Where have we seen this before...

    “When it was first launched from the space shuttle Atlantis on March 1, 1990, it was believed to be the first advanced KH-11 spacecraft,” he says, referring to the top-of-the-line American spy satellite. “Within weeks, both U.S. and Soviet space sources reported it had malfunctioned and would make a ‘fiery re-entry in the next 30 days.’ Both assessments were wrong.”

From Jonathan McDowell:

    Space-Track has cataloged the Zuma payload as USA 280, international designation 2018-001A. Catalog number 43098.
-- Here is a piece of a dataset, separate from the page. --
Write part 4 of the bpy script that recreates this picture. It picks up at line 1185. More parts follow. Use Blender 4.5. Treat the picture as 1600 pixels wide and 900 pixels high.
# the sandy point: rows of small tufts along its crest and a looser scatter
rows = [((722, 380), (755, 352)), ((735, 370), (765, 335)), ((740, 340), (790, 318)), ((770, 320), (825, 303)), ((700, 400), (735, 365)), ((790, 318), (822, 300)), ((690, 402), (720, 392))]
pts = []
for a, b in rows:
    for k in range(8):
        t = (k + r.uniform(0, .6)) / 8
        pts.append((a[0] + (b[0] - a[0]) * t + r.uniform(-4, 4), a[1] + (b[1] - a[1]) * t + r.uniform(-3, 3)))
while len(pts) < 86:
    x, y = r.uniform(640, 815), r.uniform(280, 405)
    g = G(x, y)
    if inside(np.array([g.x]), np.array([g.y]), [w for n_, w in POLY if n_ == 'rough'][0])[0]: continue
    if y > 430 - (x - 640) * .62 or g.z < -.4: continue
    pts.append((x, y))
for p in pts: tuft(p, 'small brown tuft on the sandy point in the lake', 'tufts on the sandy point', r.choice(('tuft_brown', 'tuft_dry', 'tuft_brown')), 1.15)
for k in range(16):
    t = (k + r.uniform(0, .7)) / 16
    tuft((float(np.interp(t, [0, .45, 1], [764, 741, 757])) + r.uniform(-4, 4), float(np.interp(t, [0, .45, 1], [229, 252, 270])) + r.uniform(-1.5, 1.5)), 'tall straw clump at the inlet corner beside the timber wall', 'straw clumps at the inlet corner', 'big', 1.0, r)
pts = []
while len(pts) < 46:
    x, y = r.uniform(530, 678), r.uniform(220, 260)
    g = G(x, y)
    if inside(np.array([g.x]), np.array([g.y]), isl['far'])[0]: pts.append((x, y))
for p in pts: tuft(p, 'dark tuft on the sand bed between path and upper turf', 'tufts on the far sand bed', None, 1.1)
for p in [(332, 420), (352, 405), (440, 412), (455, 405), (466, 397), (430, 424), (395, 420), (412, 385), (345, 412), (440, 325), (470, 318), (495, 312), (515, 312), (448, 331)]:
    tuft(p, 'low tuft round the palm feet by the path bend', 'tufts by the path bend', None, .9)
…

    No orbit details given. No reentry date given, but for a secret payload it might not be. Implication is Space-Track thinks it completed at least one orbit





user-inactivated  ·  2288 days ago  ·  link  ·  

Didn't you link something a while back where they did this trick of "losing" a satellite only for it to show up in a completely different orbit? Tell everyone it crashed then either boost the orbit, change the inclination, etc. We also know that they have worked on stealth tech to make it harder for the bored amateurs to track their birds down.
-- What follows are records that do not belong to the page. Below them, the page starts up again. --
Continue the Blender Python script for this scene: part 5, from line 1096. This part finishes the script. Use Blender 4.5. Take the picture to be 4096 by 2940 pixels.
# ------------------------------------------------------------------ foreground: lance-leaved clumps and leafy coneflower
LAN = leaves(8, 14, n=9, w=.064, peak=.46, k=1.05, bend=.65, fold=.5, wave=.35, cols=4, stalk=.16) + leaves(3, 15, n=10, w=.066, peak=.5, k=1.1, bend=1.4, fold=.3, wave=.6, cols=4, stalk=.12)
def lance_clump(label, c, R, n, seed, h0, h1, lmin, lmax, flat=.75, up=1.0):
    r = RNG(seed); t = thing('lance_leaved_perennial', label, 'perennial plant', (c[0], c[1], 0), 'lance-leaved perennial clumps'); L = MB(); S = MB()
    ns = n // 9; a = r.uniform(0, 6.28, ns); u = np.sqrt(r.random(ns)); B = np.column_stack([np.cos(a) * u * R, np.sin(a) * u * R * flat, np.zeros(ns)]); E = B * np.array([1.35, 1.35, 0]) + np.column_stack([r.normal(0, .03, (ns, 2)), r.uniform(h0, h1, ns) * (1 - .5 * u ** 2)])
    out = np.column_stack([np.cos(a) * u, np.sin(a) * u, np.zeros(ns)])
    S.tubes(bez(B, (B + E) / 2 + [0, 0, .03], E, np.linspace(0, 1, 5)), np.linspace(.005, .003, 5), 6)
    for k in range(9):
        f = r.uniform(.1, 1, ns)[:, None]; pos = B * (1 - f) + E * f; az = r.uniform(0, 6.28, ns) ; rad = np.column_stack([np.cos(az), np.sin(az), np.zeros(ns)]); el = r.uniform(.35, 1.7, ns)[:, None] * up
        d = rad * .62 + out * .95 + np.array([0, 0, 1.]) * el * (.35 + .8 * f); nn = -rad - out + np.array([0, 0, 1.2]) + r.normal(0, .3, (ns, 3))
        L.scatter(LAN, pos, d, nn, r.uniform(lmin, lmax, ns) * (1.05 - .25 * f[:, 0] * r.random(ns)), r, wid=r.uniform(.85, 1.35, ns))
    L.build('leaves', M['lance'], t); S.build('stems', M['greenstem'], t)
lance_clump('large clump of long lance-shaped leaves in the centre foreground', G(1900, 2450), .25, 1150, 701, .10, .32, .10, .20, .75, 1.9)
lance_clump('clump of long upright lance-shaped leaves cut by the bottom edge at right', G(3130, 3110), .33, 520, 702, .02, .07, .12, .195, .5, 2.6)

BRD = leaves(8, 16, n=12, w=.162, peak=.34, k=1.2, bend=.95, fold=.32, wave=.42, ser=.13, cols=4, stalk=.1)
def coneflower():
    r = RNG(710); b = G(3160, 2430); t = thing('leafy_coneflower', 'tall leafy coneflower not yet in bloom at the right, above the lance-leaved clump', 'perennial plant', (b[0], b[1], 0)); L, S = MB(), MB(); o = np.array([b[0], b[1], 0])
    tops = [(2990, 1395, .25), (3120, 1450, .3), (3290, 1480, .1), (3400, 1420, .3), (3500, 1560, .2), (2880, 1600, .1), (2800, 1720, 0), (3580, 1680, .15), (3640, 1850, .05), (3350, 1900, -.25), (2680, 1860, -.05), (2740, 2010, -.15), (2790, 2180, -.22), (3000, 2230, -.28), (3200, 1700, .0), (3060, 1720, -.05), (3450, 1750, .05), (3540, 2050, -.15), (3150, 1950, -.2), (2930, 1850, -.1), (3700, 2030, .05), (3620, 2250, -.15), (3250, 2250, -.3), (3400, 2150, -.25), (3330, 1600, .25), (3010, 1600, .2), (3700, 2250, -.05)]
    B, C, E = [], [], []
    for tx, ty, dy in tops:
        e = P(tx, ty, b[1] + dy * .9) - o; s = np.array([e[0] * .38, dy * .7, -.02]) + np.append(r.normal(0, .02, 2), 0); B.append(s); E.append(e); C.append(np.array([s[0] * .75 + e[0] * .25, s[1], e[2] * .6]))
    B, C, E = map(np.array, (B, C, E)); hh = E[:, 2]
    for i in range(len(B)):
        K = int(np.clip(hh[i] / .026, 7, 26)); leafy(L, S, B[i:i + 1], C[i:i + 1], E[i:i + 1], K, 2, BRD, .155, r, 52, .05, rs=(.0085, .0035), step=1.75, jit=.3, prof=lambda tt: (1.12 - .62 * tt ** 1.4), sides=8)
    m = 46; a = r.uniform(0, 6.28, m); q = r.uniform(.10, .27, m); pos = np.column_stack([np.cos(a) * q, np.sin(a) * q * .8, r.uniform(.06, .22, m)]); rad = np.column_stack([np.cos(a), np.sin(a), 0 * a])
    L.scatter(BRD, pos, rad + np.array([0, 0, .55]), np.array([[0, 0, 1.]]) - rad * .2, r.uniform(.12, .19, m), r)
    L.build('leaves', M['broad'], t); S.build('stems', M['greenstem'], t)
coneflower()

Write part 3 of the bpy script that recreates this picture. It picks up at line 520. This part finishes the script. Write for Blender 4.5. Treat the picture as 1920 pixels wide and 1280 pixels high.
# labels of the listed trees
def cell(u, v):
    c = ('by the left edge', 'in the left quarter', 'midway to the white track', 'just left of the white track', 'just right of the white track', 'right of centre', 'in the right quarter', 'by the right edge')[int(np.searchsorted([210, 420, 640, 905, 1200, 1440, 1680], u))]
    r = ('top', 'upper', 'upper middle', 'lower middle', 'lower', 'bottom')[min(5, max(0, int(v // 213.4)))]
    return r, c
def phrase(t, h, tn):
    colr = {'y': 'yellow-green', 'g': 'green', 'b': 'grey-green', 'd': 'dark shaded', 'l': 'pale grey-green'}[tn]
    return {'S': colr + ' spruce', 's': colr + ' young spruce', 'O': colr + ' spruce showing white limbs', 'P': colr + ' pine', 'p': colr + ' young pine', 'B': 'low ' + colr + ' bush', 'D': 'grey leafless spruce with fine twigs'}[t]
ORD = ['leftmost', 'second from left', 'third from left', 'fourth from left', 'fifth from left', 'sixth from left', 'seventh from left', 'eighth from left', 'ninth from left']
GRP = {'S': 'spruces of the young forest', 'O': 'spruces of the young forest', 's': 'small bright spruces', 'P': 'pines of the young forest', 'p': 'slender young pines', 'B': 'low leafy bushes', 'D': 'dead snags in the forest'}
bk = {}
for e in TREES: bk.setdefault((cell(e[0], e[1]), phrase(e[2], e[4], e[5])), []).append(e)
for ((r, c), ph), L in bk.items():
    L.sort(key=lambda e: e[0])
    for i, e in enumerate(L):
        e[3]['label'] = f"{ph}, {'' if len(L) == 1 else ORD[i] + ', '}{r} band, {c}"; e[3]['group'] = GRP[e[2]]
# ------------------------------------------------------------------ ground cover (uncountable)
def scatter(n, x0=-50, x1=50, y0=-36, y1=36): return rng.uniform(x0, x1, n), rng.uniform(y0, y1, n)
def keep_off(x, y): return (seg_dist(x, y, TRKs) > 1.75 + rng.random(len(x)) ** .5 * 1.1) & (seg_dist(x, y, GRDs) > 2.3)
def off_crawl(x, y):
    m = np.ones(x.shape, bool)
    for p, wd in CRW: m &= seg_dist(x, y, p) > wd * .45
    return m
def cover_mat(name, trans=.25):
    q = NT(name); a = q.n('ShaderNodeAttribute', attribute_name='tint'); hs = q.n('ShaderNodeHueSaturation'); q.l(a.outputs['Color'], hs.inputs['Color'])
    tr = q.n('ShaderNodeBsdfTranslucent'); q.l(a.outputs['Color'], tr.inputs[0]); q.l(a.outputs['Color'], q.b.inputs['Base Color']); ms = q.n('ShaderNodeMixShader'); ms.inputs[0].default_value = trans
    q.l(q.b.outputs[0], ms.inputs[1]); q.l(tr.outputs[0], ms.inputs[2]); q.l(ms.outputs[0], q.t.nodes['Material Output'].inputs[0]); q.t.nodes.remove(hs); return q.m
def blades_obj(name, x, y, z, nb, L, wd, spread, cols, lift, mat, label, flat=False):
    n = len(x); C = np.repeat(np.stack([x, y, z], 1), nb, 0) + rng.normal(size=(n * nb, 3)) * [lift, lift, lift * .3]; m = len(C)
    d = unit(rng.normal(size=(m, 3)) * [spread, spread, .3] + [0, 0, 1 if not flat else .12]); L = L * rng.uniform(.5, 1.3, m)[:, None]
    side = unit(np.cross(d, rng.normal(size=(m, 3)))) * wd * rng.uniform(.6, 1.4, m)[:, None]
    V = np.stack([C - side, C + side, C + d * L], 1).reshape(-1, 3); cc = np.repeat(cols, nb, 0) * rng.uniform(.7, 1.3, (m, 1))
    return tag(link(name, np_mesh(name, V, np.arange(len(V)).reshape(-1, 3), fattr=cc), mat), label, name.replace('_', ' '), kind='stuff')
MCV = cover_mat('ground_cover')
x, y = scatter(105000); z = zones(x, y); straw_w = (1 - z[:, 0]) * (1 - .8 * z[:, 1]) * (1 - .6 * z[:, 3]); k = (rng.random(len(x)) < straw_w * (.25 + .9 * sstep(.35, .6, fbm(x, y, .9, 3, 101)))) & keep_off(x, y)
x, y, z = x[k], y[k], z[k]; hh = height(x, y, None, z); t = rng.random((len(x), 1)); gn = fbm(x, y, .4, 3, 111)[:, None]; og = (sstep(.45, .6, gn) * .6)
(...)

Kick something off the back to reenter, say the boost package. The more I think about this the more trivial it would be to disappear a satellite, at least for a little while.
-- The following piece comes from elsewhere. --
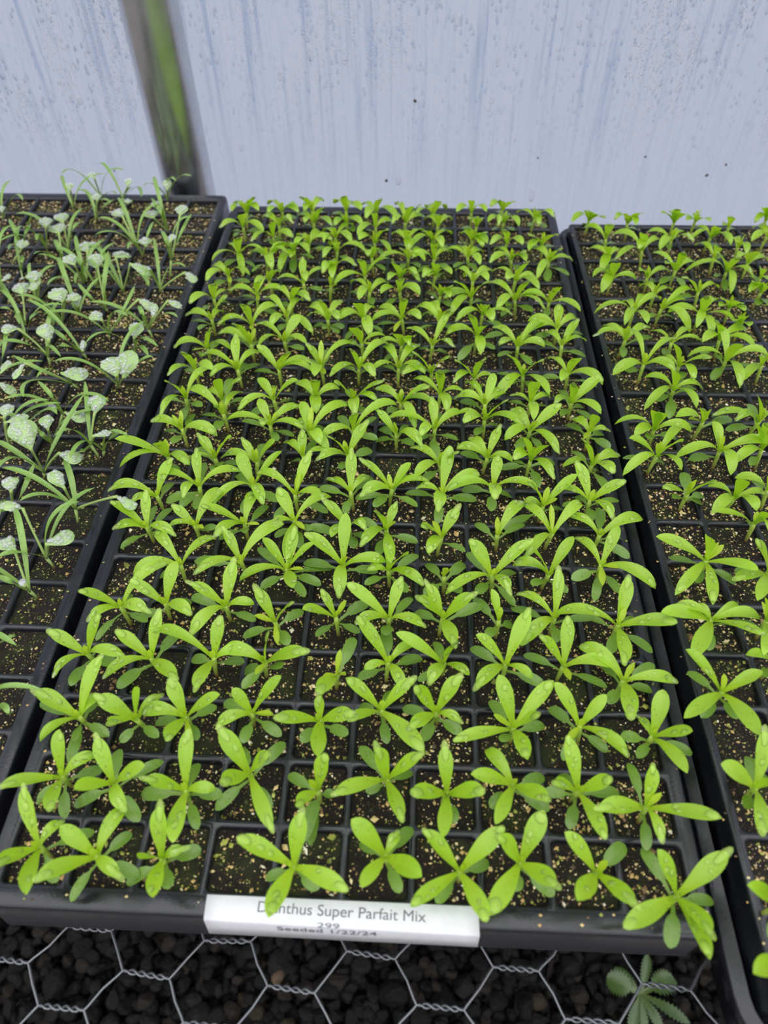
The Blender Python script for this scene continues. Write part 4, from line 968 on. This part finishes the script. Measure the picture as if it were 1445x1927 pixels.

goobster  ·  2287 days ago  ·  link  ·  

The problem is, that any effort to "hide" a satellite in orbit is ultimately doomed.

Turns out there is this universe-wide background of these bright dots called "stars", and these basic principles like MATH and PHYSICS.

There are only certain places satellites can be.

Watching those spaces to see if anything dark passes in between Earth and the distant starfield is what a LOT of amateurs spend their spare time doing. (And foreign intelligence agencies do it as well, with better tools and equipment.)

So things get launched "secretly", but are quickly (1 week to 18 months later) discovered, mapped, and linked to specific launches, countries, radio frequency transmissions, etc.

Space is like Kansas... big, wide open, and doesn't contain much. But there are certain people who are very interested in it, know the landscape in detail, and know when even something small changes.

kleinbl00  ·  2288 days ago  ·  link  ·  

Yeah. That's MISTY.

Best part is NORAD used to publish flare data - if it burned up in the atmosphere and ionized something, NORAD made note of it and distributed it to anybody who wanted it - scientists, observers, whatever. They cooked that shit off about 18 months before the first flight of the X-37.

PROWLER was a mere 2900 lb. They coulda dumped 90% of the mass of that launch into the ocean and still launched a legit little payload. Fuckin' TEAL RUBY was 2000 lb. back in like '76. You think we've made some progress in electro-optical technology since '76?